— BEGIN Data shown —
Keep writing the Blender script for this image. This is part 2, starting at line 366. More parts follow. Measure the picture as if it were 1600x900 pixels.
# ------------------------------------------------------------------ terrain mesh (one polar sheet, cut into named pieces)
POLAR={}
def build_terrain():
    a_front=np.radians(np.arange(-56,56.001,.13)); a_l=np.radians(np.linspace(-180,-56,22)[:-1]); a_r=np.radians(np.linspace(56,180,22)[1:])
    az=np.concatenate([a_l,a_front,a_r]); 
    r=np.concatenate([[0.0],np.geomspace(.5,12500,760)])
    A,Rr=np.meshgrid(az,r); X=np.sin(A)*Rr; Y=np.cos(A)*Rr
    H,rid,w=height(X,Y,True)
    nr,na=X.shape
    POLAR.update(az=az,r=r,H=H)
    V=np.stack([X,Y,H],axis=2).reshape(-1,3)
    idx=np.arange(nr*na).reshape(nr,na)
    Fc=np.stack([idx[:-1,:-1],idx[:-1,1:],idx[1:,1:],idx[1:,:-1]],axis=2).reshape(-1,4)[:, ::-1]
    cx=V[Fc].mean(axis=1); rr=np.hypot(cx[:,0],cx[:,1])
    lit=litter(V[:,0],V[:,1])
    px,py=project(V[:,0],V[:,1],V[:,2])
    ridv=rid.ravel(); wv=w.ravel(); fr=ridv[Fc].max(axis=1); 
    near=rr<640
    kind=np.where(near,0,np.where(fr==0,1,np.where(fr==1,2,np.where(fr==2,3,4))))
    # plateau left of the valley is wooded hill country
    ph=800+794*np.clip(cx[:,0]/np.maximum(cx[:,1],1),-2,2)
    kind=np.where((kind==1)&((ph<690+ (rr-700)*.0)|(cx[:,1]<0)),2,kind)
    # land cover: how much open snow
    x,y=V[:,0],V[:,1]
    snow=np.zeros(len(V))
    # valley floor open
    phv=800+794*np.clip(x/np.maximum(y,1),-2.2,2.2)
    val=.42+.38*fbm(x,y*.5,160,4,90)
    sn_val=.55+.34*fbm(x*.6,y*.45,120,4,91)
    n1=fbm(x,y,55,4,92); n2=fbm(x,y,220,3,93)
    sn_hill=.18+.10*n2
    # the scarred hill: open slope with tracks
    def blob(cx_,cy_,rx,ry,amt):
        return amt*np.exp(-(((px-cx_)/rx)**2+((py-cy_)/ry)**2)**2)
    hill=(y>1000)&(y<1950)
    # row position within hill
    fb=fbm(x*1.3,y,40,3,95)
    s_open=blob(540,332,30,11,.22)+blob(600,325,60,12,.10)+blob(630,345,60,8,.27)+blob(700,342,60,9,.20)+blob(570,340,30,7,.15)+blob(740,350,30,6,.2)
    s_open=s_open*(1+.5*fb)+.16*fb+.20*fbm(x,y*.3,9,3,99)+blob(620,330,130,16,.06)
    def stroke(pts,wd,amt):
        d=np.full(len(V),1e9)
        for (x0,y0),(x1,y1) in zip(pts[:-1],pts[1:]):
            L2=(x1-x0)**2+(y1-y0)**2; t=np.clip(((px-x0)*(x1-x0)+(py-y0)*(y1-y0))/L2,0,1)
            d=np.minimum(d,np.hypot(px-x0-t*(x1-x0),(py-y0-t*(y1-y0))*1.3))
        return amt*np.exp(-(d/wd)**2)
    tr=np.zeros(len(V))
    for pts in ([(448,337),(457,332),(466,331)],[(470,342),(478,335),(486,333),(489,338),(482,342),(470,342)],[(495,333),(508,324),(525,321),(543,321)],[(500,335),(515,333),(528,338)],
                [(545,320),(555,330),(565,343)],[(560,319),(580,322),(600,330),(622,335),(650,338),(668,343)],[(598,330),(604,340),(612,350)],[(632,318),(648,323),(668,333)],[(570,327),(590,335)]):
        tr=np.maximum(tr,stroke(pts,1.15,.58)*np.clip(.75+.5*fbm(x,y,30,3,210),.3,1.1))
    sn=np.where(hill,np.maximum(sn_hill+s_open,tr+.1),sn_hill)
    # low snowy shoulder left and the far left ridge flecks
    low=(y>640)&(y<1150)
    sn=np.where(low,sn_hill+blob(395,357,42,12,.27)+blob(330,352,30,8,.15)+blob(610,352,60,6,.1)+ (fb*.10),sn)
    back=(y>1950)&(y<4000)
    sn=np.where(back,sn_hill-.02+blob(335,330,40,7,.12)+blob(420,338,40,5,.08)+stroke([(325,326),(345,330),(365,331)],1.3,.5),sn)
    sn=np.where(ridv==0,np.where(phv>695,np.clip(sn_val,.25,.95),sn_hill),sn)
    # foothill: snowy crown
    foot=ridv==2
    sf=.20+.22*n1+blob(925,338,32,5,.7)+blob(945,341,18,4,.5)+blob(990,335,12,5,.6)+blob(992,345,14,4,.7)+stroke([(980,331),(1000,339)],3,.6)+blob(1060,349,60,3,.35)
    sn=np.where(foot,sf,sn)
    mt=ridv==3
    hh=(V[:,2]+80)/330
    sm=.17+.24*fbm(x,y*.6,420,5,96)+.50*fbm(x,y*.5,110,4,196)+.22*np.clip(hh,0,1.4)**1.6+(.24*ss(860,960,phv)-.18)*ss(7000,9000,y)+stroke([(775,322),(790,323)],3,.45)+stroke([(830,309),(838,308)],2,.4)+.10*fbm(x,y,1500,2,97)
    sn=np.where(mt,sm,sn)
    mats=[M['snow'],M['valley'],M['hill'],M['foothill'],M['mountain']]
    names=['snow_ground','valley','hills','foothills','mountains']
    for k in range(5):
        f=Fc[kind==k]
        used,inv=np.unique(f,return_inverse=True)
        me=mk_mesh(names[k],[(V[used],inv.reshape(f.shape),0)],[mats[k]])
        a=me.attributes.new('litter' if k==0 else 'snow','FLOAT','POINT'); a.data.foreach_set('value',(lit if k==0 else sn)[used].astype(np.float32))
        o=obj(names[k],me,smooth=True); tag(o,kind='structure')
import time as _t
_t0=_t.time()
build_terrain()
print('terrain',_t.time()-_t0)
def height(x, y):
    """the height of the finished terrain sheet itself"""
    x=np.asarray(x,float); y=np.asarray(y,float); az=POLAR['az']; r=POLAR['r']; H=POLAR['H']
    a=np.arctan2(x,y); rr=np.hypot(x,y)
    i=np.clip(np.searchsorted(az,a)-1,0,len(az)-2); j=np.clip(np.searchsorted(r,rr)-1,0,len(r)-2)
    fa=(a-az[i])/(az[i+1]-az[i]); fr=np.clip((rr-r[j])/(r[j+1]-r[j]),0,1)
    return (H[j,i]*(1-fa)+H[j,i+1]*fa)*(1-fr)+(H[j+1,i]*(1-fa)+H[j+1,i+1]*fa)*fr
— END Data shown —
- What is asked: From the line containing "a=me.attributes.new('litter' if k==0" through the closing line of the material above, return every line exactly and omit all others.

- Output for this task:
        a=me.attributes.new('litter' if k==0 else 'snow','FLOAT','POINT'); a.data.foreach_set('value',(lit if k==0 else sn)[used].astype(np.float32))
        o=obj(names[k],me,smooth=True); tag(o,kind='structure')
import time as _t
_t0=_t.time()
build_terrain()
print('terrain',_t.time()-_t0)
def height(x, y):
    """the height of the finished terrain sheet itself"""
    x=np.asarray(x,float); y=np.asarray(y,float); az=POLAR['az']; r=POLAR['r']; H=POLAR['H']
    a=np.arctan2(x,y); rr=np.hypot(x,y)
    i=np.clip(np.searchsorted(az,a)-1,0,len(az)-2); j=np.clip(np.searchsorted(r,rr)-1,0,len(r)-2)
    fa=(a-az[i])/(az[i+1]-az[i]); fr=np.clip((rr-r[j])/(r[j+1]-r[j]),0,1)
    return (H[j,i]*(1-fa)+H[j,i+1]*fa)*(1-fr)+(H[j+1,i]*(1-fa)+H[j+1,i+1]*fa)*fr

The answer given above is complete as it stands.